Dry spell affects North Otago most

Richard Strowger
Richard Strowger
North Otago farmers are feeling the pinch from the driest period the region has had in seven years, Federated Farmers North Otago president Richard Strowger says.

Farmers spoken to in other parts of Otago were less concerned about the dry and hot weather, and some parts of the region have benefited from the warm spell.

Mr Strowger said, unlike other areas, North Otago was coming off a very dry spring, which meant farmers were really feeling the bite.

''It's a bit of concern, really,'' he said.

After five ''tremendous'' years for farmers in the region, this year was the driest in seven years.

As a result, winter feed crops were not doing too well, and if it continued there would not be much stock finished on North Otago farms without irrigation later in the year.

''That means a substantial reduction in farmers' income in the sheep and beef industry.''

The region needed a decent amount of rain very soon to turn the situation around but Mr Strowger believed this was ''unlikely''.

Wanaka Agricultural Contracting Ltd owner Richard Woodhead said the upper Clutha's harvest of winter feed crops on non-irrigated land would ''fizzle out'' unless there was a decent fall of rain soon.

That meant less hay, silage and baleage being made beyond the reach of the region's irrigation systems.

''The harvesting season will be over before we know it.

''It's really going to fizzle out on us, probably worse than last year.''

Mr Woodhead said last year's dry summer was preceded by a wet Christmas, but that did not happen this year.

''The heat we are getting now is really burning up what [moisture] is left.

''Irrigation is struggling to maintain enough moisture when you get 30 to 35-degree heat [and] a wind to go with it.''

Mr Woodhead said in the driest part of the region, around Tarras, about 20 new pivot irrigation systems had been installed recently but some had only come on stream before Christmas and were not having a great impact yet.

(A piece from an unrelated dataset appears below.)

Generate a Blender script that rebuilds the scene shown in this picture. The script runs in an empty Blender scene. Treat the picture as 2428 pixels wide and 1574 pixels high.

''We could really do with an inch of rain, and two would be better.''

Upper Clutha farmer Denis Nyhon, who has five pivots on his 6000ha property, considered it to be a ''pretty normal'' summer dry spell and his hill country was still ''in pretty good shape''.

''Sure, we could do with the rain, all right, but we are certainly not desperate.''

Wedderburn farmer Stu Duncan said while the Maniototo and Middlemarch areas might be ''incredibly dry'', it was just shaping up to be a classic Central Otago summer.

Stock water in some areas was starting to dry up, becoming a ''bit of an issue'', and crop volumes were down by about two-thirds on last year.

However, it was not all ''doom and gloom'', he said.

''It's Central Otago and we know we get summer dry ... it's something you have to get on and deal with when it comes along.

''I think that it's about normal for this time of year with a dry patch.''

However, Mr Duncan pointed out the past few years had been ''pretty good''.

Irrigation water and flows had been cut back in some places and farmers were getting rid of surplus stock.

''At the moment, I think a lot [of stock] have been going down to Southland. As long as they keep moving and killing stock, that makes it easier and it mitigates a lot of the risk.''

If the dry weather broke before March, farmers in the region would still be able to ''get crops away'' and be ''well set'' for winter.

''If that happens, there's still chance of growing feed.''

Often the Maniototo received a lot of ''thundery'' rain in January, which would help, he said.

Federated Farmers Otago president Stephen Korteweg said the warm weather, after a cold and wet start to summer, had been a blessing for South and West Otago farmers by boosting winter feed, hay and silage.